Hood stated that ensuring safe workplaces for cannabis trimmers was a social justice issue, noting the class divisions within the cannabis community, adding that growers and other residents often forget that trimmers don’t have the capital to become cultivators themselves. “Why don’t they just grow weed?” is a question she’s heard of the trimming labor pool.
More cultivators are now producing value-added products such as concentrates and edibles — often with the remainder of a crop that previously would have been discarded — and Hood noted that while growers may be pulling in bigger profits despite a drop in the price of flowers, wages for trimmer have declined over the last several years. She added that the increasing numbers of immigrants in the workforce — and many immigrant cultivators who “our community has rented to and sold property to” — face additional risks and are often paid even less.
For the workshops, Wilson, who also works with the Humboldt Area Center for Harm Reduction, drew on her years of research in the cannabis and sex industries to share tips for workers to keep safe. Hood described how the women came together to start a community conversation as “magical.” Wilson began the workshop by pointing out that these problems aren’t unique to the north coast, but decades of prohibition have heightened some of the problems, sharing stories of sexual assault, wage theft, violent crimes, and trimmer suicides throughout her advice presentation, which combined practical safety strategies with warnings about potential physical and environmental risks trimmers might encounter.
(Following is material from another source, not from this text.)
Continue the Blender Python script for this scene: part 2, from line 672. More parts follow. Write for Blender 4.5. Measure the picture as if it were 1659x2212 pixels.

She commended those hiring “local first,” and pointed out that there are advantages to “trim camp,” including that many local cultivators had made significant donations to community organizations. However, she reminded the group that “not everyone got into weed with shared values of love and freedom — some are just in it for money and greed.”
Kerry Reynolds, of Cannabis Consciousness News, asked whether the influx of out-of-county workers each harvest season was, as with other crops, simply a response the large amount of cannabis grown in the region, and important to the local industry. Wilson pointed out that it’s important for workers to question whether their prospective employer might have alienated local workers, have large grows with potential environmental hazards, or were too new to the industry to be good managers. She acknowledged that additional workers were necessary, however, and also needed a safe environment.
“They are going to come are they are needed,” said one participant, relating that she had taken two young women home despite having no work to offer so they “wouldn’t go sleep by the river.” Another questioned, “they already took the risk to take a plane or a bus or a train here, how can we warn them not to get in a stranger’s car?” One attendee pointed out that many women don’t know to ask for what resources may be available.
Hood noted that factors like a lack of safe places to stay or community connections can make it difficult for women to protect themselves and asked, “how many women have gone missing?” Pointing to the relative lack of camping affordable accommodations along the 101, Hood said she’s been researching where it might be possible for women to create a safe place to stay for travellers and local workers too far to commute from home nightly.
A good portion of the discussion focused on how rural areas such as southern Humboldt often receive less funding for social services than the resources concentrated in urban areas, and whether community members could fill that gap. “They think if they do nothing, people will just go away,” one woman lamented. Another referred to a local group who patrolled Garberville’s transient camps to deter visitors, and posited an alternative group to ensure camper safety. “They want to patrol with hate, but you can patrol with love,” she suggested. A third woman reminded the group that historically, growers had discouraged a local law enforcement presence and should pause before requesting increased policing as the solution.
Others at the workshop shared their hopes that new regulations would create a different kind of local community, noting that maybe if it’s more legal “people will be more receptive to have services here,” and wondering if compliance funds and taxes could go towards community organizations. While some participants hoped such changes would attract more locals to work in non-cannabis positions, others pushed for community groups to work with trimmers to create job centers and other local resources as the industry has deep local roots. “They’re going to do it anyways, and we’re going to grow weed anyways.”